Sparks had a similar encounter on his farm as border wall construction ramped up under former President Donald Trump, who made building a complete, uninterrupted barrier central to his presidency. Without warning, federal contractors began work on his land to connect the two stretches of border wall.
When President Joe Biden took office, he rescinded those policies and construction stopped, but not before workers damaged underground irrigation lines. Sparks grows cotton, corn, grain, soybeans and sugarcane, and he said he couldn’t plant in that section of land last year because of the damage.
“It’s a very, very complex issue. Outside of the wall, I would say that we just need more surveillance, more manpower, more technology to try and combat this issue,” he said. “Is the objective to put up a fence so we don’t have to monitor it and we can say it’s being monitored or it’s secure? I don’t understand.”
Abbott has said it’s Biden’s inaction at stopping illegal immigration into Texas that has forced his hand to deploy Operation Lone Star, which also includes building border barriers. Last year, Texas secured a combination of about $1 billion in public funds and more than $55 million in private donations to build its own wall.
Sparks said he’s getting calls twice a week from state officials for permission to start work.
He hasn’t answered them yet because there is no easy answer in his mind, he said.
Sparks’ farm includes about 1,000 acres south of the levee system where the wall would stand. If the wall is completed, it blocks access to that area of his property and creates a “no man’s land” on his farm, he said.
Gary Joiner, a spokesman for the advocacy organization the Texas Farm Bureau, said Sparks’ complications show there’s no one-size-fits-all answer to the challenges at the border.

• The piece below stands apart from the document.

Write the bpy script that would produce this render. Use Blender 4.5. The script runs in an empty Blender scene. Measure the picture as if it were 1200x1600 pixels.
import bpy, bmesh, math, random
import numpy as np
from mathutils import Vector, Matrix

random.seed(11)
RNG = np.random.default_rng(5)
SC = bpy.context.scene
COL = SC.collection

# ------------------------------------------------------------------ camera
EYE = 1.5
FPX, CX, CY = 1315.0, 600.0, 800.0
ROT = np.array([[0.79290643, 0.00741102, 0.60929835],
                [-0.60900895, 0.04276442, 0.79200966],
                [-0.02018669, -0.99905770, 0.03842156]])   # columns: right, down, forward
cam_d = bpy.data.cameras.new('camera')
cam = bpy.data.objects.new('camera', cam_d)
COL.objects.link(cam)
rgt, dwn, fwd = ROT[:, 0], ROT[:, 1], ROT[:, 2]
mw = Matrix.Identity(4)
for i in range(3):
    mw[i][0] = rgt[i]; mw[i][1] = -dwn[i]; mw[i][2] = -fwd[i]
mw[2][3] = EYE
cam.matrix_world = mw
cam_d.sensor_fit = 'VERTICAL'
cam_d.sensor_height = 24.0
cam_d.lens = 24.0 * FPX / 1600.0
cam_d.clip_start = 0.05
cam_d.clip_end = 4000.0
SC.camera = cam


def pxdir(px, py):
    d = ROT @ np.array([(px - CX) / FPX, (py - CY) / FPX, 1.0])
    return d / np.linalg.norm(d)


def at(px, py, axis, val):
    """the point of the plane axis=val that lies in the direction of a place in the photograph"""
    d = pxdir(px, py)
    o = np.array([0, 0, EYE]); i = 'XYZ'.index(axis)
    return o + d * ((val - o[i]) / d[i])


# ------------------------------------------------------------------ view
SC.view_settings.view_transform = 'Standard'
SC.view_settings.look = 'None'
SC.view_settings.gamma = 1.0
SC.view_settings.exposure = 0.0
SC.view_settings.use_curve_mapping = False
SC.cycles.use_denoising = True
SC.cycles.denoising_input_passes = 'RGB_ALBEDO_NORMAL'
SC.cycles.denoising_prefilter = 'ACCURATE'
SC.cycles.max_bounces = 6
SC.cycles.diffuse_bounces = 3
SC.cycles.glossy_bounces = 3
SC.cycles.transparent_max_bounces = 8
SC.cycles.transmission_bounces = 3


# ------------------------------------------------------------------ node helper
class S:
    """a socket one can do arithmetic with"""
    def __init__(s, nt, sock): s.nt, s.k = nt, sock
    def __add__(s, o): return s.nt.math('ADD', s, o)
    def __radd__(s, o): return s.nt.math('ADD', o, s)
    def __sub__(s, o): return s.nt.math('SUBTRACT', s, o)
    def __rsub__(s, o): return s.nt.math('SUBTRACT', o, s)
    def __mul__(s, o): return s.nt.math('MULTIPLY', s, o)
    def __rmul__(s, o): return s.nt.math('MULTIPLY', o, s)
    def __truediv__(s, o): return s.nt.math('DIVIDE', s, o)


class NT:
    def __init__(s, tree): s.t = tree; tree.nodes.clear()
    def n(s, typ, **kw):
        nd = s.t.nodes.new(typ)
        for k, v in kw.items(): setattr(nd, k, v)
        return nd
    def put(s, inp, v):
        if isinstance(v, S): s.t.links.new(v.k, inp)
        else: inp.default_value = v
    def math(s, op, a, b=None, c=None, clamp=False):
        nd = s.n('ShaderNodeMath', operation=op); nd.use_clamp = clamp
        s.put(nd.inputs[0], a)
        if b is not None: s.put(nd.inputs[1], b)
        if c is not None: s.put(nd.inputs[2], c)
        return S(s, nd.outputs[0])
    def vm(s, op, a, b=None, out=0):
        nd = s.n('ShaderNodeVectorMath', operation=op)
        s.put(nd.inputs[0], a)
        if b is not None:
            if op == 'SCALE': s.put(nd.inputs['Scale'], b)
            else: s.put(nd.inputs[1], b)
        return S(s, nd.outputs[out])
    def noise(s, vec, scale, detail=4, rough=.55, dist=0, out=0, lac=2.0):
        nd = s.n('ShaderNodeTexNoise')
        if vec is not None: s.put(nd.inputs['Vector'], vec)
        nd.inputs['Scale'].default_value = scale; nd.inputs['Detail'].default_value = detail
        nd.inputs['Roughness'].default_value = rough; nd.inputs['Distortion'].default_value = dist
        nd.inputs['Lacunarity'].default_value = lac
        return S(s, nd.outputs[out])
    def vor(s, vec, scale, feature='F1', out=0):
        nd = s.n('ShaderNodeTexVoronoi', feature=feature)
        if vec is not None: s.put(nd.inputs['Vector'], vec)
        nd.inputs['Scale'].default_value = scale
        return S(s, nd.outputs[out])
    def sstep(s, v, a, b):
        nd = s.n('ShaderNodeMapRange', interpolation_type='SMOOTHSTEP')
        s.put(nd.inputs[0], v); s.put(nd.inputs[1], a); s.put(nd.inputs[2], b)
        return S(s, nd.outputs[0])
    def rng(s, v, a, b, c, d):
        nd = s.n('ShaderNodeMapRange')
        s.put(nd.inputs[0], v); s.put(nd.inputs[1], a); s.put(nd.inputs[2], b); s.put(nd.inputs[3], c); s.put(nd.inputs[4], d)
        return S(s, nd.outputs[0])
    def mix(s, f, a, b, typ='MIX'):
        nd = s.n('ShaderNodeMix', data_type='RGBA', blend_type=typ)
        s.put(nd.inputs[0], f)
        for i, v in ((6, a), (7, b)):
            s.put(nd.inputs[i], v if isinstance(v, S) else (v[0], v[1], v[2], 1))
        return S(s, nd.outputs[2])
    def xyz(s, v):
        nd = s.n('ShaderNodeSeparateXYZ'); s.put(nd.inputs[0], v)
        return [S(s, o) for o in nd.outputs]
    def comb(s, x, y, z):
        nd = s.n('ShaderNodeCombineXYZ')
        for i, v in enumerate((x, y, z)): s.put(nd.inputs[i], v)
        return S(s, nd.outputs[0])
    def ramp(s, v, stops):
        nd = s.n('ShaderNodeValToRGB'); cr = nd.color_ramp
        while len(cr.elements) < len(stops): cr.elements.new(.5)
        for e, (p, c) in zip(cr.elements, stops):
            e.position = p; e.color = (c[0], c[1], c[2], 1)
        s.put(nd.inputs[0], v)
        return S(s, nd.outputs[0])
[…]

While he said many of the bureau members have concerns about border security, they also would like to see a simple path to allow for migrant workers to cross the border and work legally in agriculture. In the past, it’s worked, but not today, he said.
“What we're trying to do is secure the border. That's a broad term that means a lot of different things to different people,” Joiner said. “It’s totally out of balance right now and totally where there’s no recognized process anymore. It’s the wild, wild west out there, and it’s not getting any better.”